Wednesday, October 30, 2013


James Peabody-Harrington
Understanding Literature
        The theme of teaching is alluded to in the works of Richard Hague, Langston Hughes, and Gary Gildner. In “Directions for Resisting the SAT,” by Hague, the speaker is rebellious to the way of teaching and testing presented by the SATs. In Hughes's “Thank You, M'am,” a method of teaching is revealed to help shape the future decisions of a young boy. Gildner presents a stern and harsh teacher is “First Practice.” Teaching can be done in many ways but few are effective due to the mastery needed by the teacher.
        The speaker in “Directions for Resisting the SAT” challenges the reader not to conform to the SAT testing system. The SAT is a nation wide standardization test used for college applications. Hague presents a speaker who will not observe the rules requested by the SAT and tells others not to either. “Do no observe the rules of gravity,/commas, history”(Hague 3-4). It is impossible not to observe gravity but punctuation and knowledge of histroy and very easy to ignore. The speaker wants to abandon the test and blames all success on rotten luck because knowledge is useless to the speaker. The speaker is upset because the SAT is too broad and does not confront the individual need. The speaker even goes as far to say to that all means of conformity should be abandoned. “Resign all clubs and commitees./Go down with the ship–any ship”(Hague 9-10). Go down with the ship is an allusion to to the fact that conformity leads to useless destruction. The speaker is trying to teach individualism and to not become a follower in a group system. The teaching done by the speaker is assertive and effective.
        “Thank You, M'am” presents a unusual teacher in Mrs. Luella Bates Washington Jones. She catches a boy named Roger stealing her purse and instead of calling the cops she takes him home and feeds him. It is an extraordinary way of teaching that she use with Roger instead of punishing him she teaches him his wrong doing so that he will not do it again. She cleans him up and makes him presentable and even gives him some money so he can get blue suede shoes. “But I wish you would behave yourself, son, from here on in”(Hughes 508). She care about how the boy develops and being the teacher that she is wants him to succeed in the future.

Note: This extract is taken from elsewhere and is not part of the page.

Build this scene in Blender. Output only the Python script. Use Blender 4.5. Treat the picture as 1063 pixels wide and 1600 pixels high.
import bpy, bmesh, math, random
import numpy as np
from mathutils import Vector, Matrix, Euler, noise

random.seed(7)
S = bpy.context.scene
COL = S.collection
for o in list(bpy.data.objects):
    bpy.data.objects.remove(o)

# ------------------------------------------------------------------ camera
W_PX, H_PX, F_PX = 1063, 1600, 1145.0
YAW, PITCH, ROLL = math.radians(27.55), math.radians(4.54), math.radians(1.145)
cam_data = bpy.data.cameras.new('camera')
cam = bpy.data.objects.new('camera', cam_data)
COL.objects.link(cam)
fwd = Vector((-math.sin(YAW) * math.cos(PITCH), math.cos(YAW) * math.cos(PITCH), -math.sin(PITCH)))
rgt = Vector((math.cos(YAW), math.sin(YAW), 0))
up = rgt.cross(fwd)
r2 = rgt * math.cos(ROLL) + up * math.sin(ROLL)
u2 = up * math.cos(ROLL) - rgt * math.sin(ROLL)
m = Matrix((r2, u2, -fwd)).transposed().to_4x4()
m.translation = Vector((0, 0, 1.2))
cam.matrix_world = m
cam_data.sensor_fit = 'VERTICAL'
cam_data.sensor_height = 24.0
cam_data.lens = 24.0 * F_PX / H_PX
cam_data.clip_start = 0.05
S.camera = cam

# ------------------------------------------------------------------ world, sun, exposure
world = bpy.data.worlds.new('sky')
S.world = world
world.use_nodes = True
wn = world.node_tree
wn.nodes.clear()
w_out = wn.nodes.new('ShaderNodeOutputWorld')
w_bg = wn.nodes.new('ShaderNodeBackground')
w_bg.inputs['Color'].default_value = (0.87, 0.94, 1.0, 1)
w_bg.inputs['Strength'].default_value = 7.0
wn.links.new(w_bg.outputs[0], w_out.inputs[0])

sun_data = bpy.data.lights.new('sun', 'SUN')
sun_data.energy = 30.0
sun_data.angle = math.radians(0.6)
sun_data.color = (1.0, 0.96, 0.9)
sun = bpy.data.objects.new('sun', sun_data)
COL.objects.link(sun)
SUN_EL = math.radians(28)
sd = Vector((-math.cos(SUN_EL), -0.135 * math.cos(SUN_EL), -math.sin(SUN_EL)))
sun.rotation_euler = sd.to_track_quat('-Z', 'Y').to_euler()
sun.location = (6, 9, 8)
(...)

        Gildner's “First Practice” sets the scene for a speaker who is partaking in his first practice will a new coach. The coach presented by Gildner is a fiery coach. “Clifford Hill, he was/a man who believed dogs/ate dogs, he had once killed/for his country”(Gildner 7-10). Coach Hill has the mentality that it is a god eat dog world and he is teaching the players that that is what must be done for victory. He is obviously a proud man who believes in what he teaches being a man who served in the military. A proud, strong, and determined man is one of the best models for a teacher and a leader. “I take/that to mean you are hungry/men who hate to lose as much/as I do”(Gildner 14-17). Hungry men want victory, they feed on it and Coach Hill knows this hunger and he wants to teach it to his players.
        Teaching is a main theme in “Directions for Resisting the SAT,” “Thank You, M'am,” and “First Practice.” Hague presents a speaker who is challenging the SAT and the conformity and standardization that it delivers in “Directions for Resisting the SAT.” In “Thank You, M'am,” by Hughes, Mrs. Luella Bates Washington Jones teaches Roger right from wrong instead of punishing him without a lesson. In Gildner's “First Practice,” Clifford Hill is revealed as a strict teacher who demands victory. Teaching is most effective when the teacher can draw the attention of the very individual and not just a group or team as seen in these works.